Repeat the listing exactly as given, omitting every image.

======

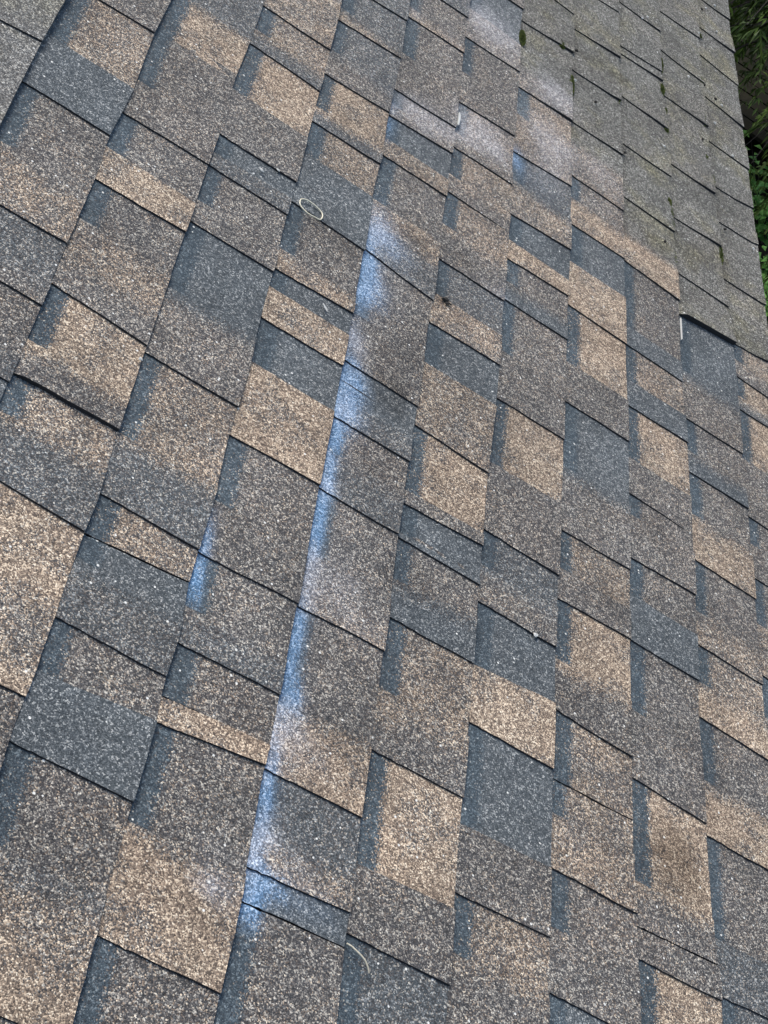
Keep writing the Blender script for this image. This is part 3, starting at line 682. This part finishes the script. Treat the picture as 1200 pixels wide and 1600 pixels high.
def conifer(x, y, height, rad, seed, mat, label, droop=.55, n=230, low=.6):
    rng = random.Random(seed)
    root = D.objects.new('conifer_tree', None); C.objects.link(root); root.location = (x, y, -.05)
    tag(root, label, 'tree')
    V, F = trunk_mesh('trunk', [(.03 * math.sin(i), .03 * math.cos(i * 1.3), height * i / 8) for i in range(9)], [.13 * (1 - i / 8.6) for i in range(9)], M_BARK, root)
    mesh_obj('trunk', V, F, [M_BARK], root, smooth=True)
    V, F, VAR = [], [], []; LV, LF = [], []
    for s in range(n):
        h = low + (height - low) * rng.random() ** 1.15
        R = rad * (1 - (h / height)) ** .7 * rng.uniform(.65, 1.06) + .15
        az = rng.uniform(0, 2 * math.pi); out = Vector((math.cos(az), math.sin(az), 0)); side = Vector((-out.y, out.x, 0))
        up0 = rng.uniform(.05, .35); bend = rng.uniform(-.25, .25); steps = 9; P = []
        for i in range(steps):
            f = i / (steps - 1)
            P.append(Vector((0, 0, h)) + out * R * f + side * bend * R * f * f + Vector((0, 0, R * (up0 * f - droop * f * f))))
        tv, tf = trunk_mesh('', P, [.009 * (1 - .9 * i / steps) for i in range(steps)], None, None, seg=4)
        o = len(LV); LV += tv; LF += [tuple(o + q for q in ff) for ff in tf]
        # side sprays with fine hanging leaflets
        for i in range(1, steps):
            for sg in (-1, 1):
                if rng.random() < .12: continue
                base = P[i]; ln = R * .34 * (1.1 - .55 * i / steps) * rng.uniform(.6, 1.15)
                dr = ((P[i] - P[i - 1]).normalized() * .8 + side * sg * rng.uniform(.5, 1) + Vector((0, 0, rng.uniform(-.5, .1)))).normalized()
                m = 11; tone = rng.random()
                for q in range(m):
                    f = (q + .5) / m; c = base + dr * ln * f + Vector((0, 0, -ln * .55 * f * f))
                    for g2 in (-1, 1, 0):
                        nd_ = (dr * .7 + dr.cross(Vector((0, 0, 1))) * g2 * .9 + Vector((0, 0, rng.uniform(-.55, .15)))).normalized()
                        l2 = rng.uniform(.035, .075) * (1.15 - .6 * f); w2 = .0065
                        sv = nd_.cross(Vector((rng.uniform(-1, 1), rng.uniform(-1, 1), 1))).normalized() * w2
                        o = len(V); mid = c + nd_ * l2 * .5
                        V.extend([tuple(c), tuple(mid + sv), tuple(c + nd_ * l2 + Vector((0, 0, -l2 * .25))), tuple(mid - sv)])
                        F.append((o, o + 1, o + 2, o + 3)); VAR.append(min(1, max(0, tone * .6 + rng.random() * .4)))
    mesh_obj('limbs', LV, LF, [M_BARK], root)
    leaf_mesh('crown', V, F, VAR, mat, root)
    return root
conifer(2.95, 4.3, 3.6, 2.05, 1, M_CONIFER2, 'olive green conifer with drooping feathery sprays, nearest the eave edge', n=420, low=1.3)
conifer(3.5, 7.2, 5.2, 2.0, 2, M_CONIFER, 'taller dark green conifer behind the wooden deck', n=230)
conifer(5.6, 5.0, 6.2, 1.9, 3, M_CONIFER, 'dark conifer in deep shade farthest right of the eave', n=200)

def shrub(x, y, h, seed, label):
    rng = random.Random(seed); root = D.objects.new('leafy_shrub', None); C.objects.link(root); root.location = (x, y, 0)
    tag(root, label, 'shrub', 'leafy shrubs below the eave'); V, F, VAR = [], [], []; SV, SF = [], []
    for s in range(26):
        az = rng.uniform(0, 6.283); sp = rng.uniform(.1, .34); hh = h * rng.uniform(.55, 1)
        P = [Vector((math.cos(az) * sp * f ** 1.3, math.sin(az) * sp * f ** 1.3, hh * f * (1.15 - .25 * f))) for f in (0, .25, .5, .75, 1)]
        tv, tf = trunk_mesh('', P, [.006, .005, .004, .003, .0015], None, None, seg=4); o = len(SV); SV += tv; SF += [tuple(o + q for q in ff) for ff in tf]
        for q in range(15):
            f = .25 + .75 * q / 14; i = min(3, int(f * 4)); p = P[i].lerp(P[i + 1], f * 4 - i)
            a2 = q * 2.4 + rng.uniform(-.4, .4); d = Vector((math.cos(a2), math.sin(a2), rng.uniform(-.1, .5))).normalized()
            l = rng.uniform(.045, .08); w = l * .30; sd = d.cross(Vector((0, 0, 1))).normalized() * w; up = Vector((0, 0, .006))
            c = p + d * .012; t = rng.random(); o = len(V)
            V.extend([tuple(c), tuple(c + d * l * .45 + sd + up), tuple(c + d * l + Vector((0, 0, -.012))), tuple(c + d * l * .45 - sd + up), tuple(c + d * l * .5)])
            F.extend([(o, o + 1, o + 2, o + 4), (o, o + 4, o + 2, o + 3)]); VAR.extend([t, t])
    mesh_obj('stems', SV, SF, [M_BARK], root); leaf_mesh('leaves', V, F, VAR, M_LEAF, root)
shrub(2.22, 4.05, .62, 1, 'bright green leafy shrub closest to the eave, at the right edge of the photo')
shrub(2.62, 3.75, .55, 2, 'bright green leafy shrub in front, partly hidden by the eave')
shrub(2.95, 4.45, .5, 3, 'smaller green leafy shrub set back from the eave')
shrub(2.15, 3.4, .45, 4, 'low green leafy shrub tucked in against the house wall')

# boards of a low deck between the trees
deck = D.objects.new('wooden_deck', None); C.objects.link(deck); deck.location = (2.60, 5.35, 0); deck.rotation_euler = (0, 0, math.atan2(-1.26, 1))
tag(deck, 'weathered wooden deck of narrow parallel boards under the conifer', 'deck')
bm = None
bl = [(a, b, c) for a in (-.72, .72) for b in (-.044, .044) for c in (-.012, .012)]
bf = [(0, 1, 3, 2), (4, 6, 7, 5), (0, 4, 5, 1), (2, 3, 7, 6), (0, 2, 6, 4), (1, 5, 7, 3)]
bme = D.meshes.new('board'); bme.from_pydata(bl, [], bf); bme.materials.append(M_BOARD)
for i in range(14):
    o = D.objects.new('board', bme); C.objects.link(o); o.parent = deck; o.location = (.01 * math.sin(i * 5), (i - 6.5) * .099, .30 + .002 * math.sin(i * 3)); o.rotation_euler = (.01 * math.sin(i * 2), 0, 0)
for xx in (-.6, 0, .6):
    v, f = box(xx - .03, xx + .03, -.68, .68, .0, .286); mesh_obj('joist', v, f, [M_BOARD], deck, centre=True)

# ground cover of dead leaves and low ivy
rng = random.Random(9); V, F, VAR = [], [], []
for i in range(7000):
    x, y = rng.uniform(1.0, 7), rng.uniform(-3, 12); z = .03 + rng.uniform(0, .06); a = rng.uniform(0, 6.28); l = rng.uniform(.02, .045)
    d = Vector((math.cos(a), math.sin(a), rng.uniform(-.3, .6))) * l; s = Vector((-math.sin(a), math.cos(a), rng.uniform(-.3, .3))) * l * .5
    c = Vector((x, y, z)); o = len(V); V.extend([tuple(c - d), tuple(c + s), tuple(c + d), tuple(c - s)]); F.append((o, o + 1, o + 2, o + 3)); VAR.append(rng.random() * .6)
gc = leaf_mesh('ground_cover', V, F, VAR, leaf_mat('ground_leaves', (.010, .010, .004), (.030, .034, .010))); tag(gc, 'dark low leaves and litter covering the soil', kind='stuff')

======

## SOLUTION TO THIS PROBLEM
Keep writing the Blender script for this image. This is part 3, starting at line 682. This part finishes the script. Treat the picture as 1200 pixels wide and 1600 pixels high.
def conifer(x, y, height, rad, seed, mat, label, droop=.55, n=230, low=.6):
    rng = random.Random(seed)
    root = D.objects.new('conifer_tree', None); C.objects.link(root); root.location = (x, y, -.05)
    tag(root, label, 'tree')
    V, F = trunk_mesh('trunk', [(.03 * math.sin(i), .03 * math.cos(i * 1.3), height * i / 8) for i in range(9)], [.13 * (1 - i / 8.6) for i in range(9)], M_BARK, root)
    mesh_obj('trunk', V, F, [M_BARK], root, smooth=True)
    V, F, VAR = [], [], []; LV, LF = [], []
    for s in range(n):
        h = low + (height - low) * rng.random() ** 1.15
        R = rad * (1 - (h / height)) ** .7 * rng.uniform(.65, 1.06) + .15
        az = rng.uniform(0, 2 * math.pi); out = Vector((math.cos(az), math.sin(az), 0)); side = Vector((-out.y, out.x, 0))
        up0 = rng.uniform(.05, .35); bend = rng.uniform(-.25, .25); steps = 9; P = []
        for i in range(steps):
            f = i / (steps - 1)
            P.append(Vector((0, 0, h)) + out * R * f + side * bend * R * f * f + Vector((0, 0, R * (up0 * f - droop * f * f))))
        tv, tf = trunk_mesh('', P, [.009 * (1 - .9 * i / steps) for i in range(steps)], None, None, seg=4)
        o = len(LV); LV += tv; LF += [tuple(o + q for q in ff) for ff in tf]
        # side sprays with fine hanging leaflets
        for i in range(1, steps):
            for sg in (-1, 1):
                if rng.random() < .12: continue
                base = P[i]; ln = R * .34 * (1.1 - .55 * i / steps) * rng.uniform(.6, 1.15)
                dr = ((P[i] - P[i - 1]).normalized() * .8 + side * sg * rng.uniform(.5, 1) + Vector((0, 0, rng.uniform(-.5, .1)))).normalized()
                m = 11; tone = rng.random()
                for q in range(m):
                    f = (q + .5) / m; c = base + dr * ln * f + Vector((0, 0, -ln * .55 * f * f))
                    for g2 in (-1, 1, 0):
                        nd_ = (dr * .7 + dr.cross(Vector((0, 0, 1))) * g2 * .9 + Vector((0, 0, rng.uniform(-.55, .15)))).normalized()
                        l2 = rng.uniform(.035, .075) * (1.15 - .6 * f); w2 = .0065
                        sv = nd_.cross(Vector((rng.uniform(-1, 1), rng.uniform(-1, 1), 1))).normalized() * w2
                        o = len(V); mid = c + nd_ * l2 * .5
                        V.extend([tuple(c), tuple(mid + sv), tuple(c + nd_ * l2 + Vector((0, 0, -l2 * .25))), tuple(mid - sv)])
                        F.append((o, o + 1, o + 2, o + 3)); VAR.append(min(1, max(0, tone * .6 + rng.random() * .4)))
    mesh_obj('limbs', LV, LF, [M_BARK], root)
    leaf_mesh('crown', V, F, VAR, mat, root)
    return root
conifer(2.95, 4.3, 3.6, 2.05, 1, M_CONIFER2, 'olive green conifer with drooping feathery sprays, nearest the eave edge', n=420, low=1.3)
conifer(3.5, 7.2, 5.2, 2.0, 2, M_CONIFER, 'taller dark green conifer behind the wooden deck', n=230)
conifer(5.6, 5.0, 6.2, 1.9, 3, M_CONIFER, 'dark conifer in deep shade farthest right of the eave', n=200)

def shrub(x, y, h, seed, label):
    rng = random.Random(seed); root = D.objects.new('leafy_shrub', None); C.objects.link(root); root.location = (x, y, 0)
    tag(root, label, 'shrub', 'leafy shrubs below the eave'); V, F, VAR = [], [], []; SV, SF = [], []
    for s in range(26):
        az = rng.uniform(0, 6.283); sp = rng.uniform(.1, .34); hh = h * rng.uniform(.55, 1)
        P = [Vector((math.cos(az) * sp * f ** 1.3, math.sin(az) * sp * f ** 1.3, hh * f * (1.15 - .25 * f))) for f in (0, .25, .5, .75, 1)]
        tv, tf = trunk_mesh('', P, [.006, .005, .004, .003, .0015], None, None, seg=4); o = len(SV); SV += tv; SF += [tuple(o + q for q in ff) for ff in tf]
        for q in range(15):
            f = .25 + .75 * q / 14; i = min(3, int(f * 4)); p = P[i].lerp(P[i + 1], f * 4 - i)
            a2 = q * 2.4 + rng.uniform(-.4, .4); d = Vector((math.cos(a2), math.sin(a2), rng.uniform(-.1, .5))).normalized()
            l = rng.uniform(.045, .08); w = l * .30; sd = d.cross(Vector((0, 0, 1))).normalized() * w; up = Vector((0, 0, .006))
            c = p + d * .012; t = rng.random(); o = len(V)
            V.extend([tuple(c), tuple(c + d * l * .45 + sd + up), tuple(c + d * l + Vector((0, 0, -.012))), tuple(c + d * l * .45 - sd + up), tuple(c + d * l * .5)])
            F.extend([(o, o + 1, o + 2, o + 4), (o, o + 4, o + 2, o + 3)]); VAR.extend([t, t])
    mesh_obj('stems', SV, SF, [M_BARK], root); leaf_mesh('leaves', V, F, VAR, M_LEAF, root)
shrub(2.22, 4.05, .62, 1, 'bright green leafy shrub closest to the eave, at the right edge of the photo')
shrub(2.62, 3.75, .55, 2, 'bright green leafy shrub in front, partly hidden by the eave')
shrub(2.95, 4.45, .5, 3, 'smaller green leafy shrub set back from the eave')
shrub(2.15, 3.4, .45, 4, 'low green leafy shrub tucked in against the house wall')

# boards of a low deck between the trees
deck = D.objects.new('wooden_deck', None); C.objects.link(deck); deck.location = (2.60, 5.35, 0); deck.rotation_euler = (0, 0, math.atan2(-1.26, 1))
tag(deck, 'weathered wooden deck of narrow parallel boards under the conifer', 'deck')
bm = None
bl = [(a, b, c) for a in (-.72, .72) for b in (-.044, .044) for c in (-.012, .012)]
bf = [(0, 1, 3, 2), (4, 6, 7, 5), (0, 4, 5, 1), (2, 3, 7, 6), (0, 2, 6, 4), (1, 5, 7, 3)]
bme = D.meshes.new('board'); bme.from_pydata(bl, [], bf); bme.materials.append(M_BOARD)
for i in range(14):
    o = D.objects.new('board', bme); C.objects.link(o); o.parent = deck; o.location = (.01 * math.sin(i * 5), (i - 6.5) * .099, .30 + .002 * math.sin(i * 3)); o.rotation_euler = (.01 * math.sin(i * 2), 0, 0)
for xx in (-.6, 0, .6):
    v, f = box(xx - .03, xx + .03, -.68, .68, .0, .286); mesh_obj('joist', v, f, [M_BOARD], deck, centre=True)

# ground cover of dead leaves and low ivy
rng = random.Random(9); V, F, VAR = [], [], []
for i in range(7000):
    x, y = rng.uniform(1.0, 7), rng.uniform(-3, 12); z = .03 + rng.uniform(0, .06); a = rng.uniform(0, 6.28); l = rng.uniform(.02, .045)
    d = Vector((math.cos(a), math.sin(a), rng.uniform(-.3, .6))) * l; s = Vector((-math.sin(a), math.cos(a), rng.uniform(-.3, .3))) * l * .5
    c = Vector((x, y, z)); o = len(V); V.extend([tuple(c - d), tuple(c + s), tuple(c + d), tuple(c - s)]); F.append((o, o + 1, o + 2, o + 3)); VAR.append(rng.random() * .6)
gc = leaf_mesh('ground_cover', V, F, VAR, leaf_mat('ground_leaves', (.010, .010, .004), (.030, .034, .010))); tag(gc, 'dark low leaves and litter covering the soil', kind='stuff')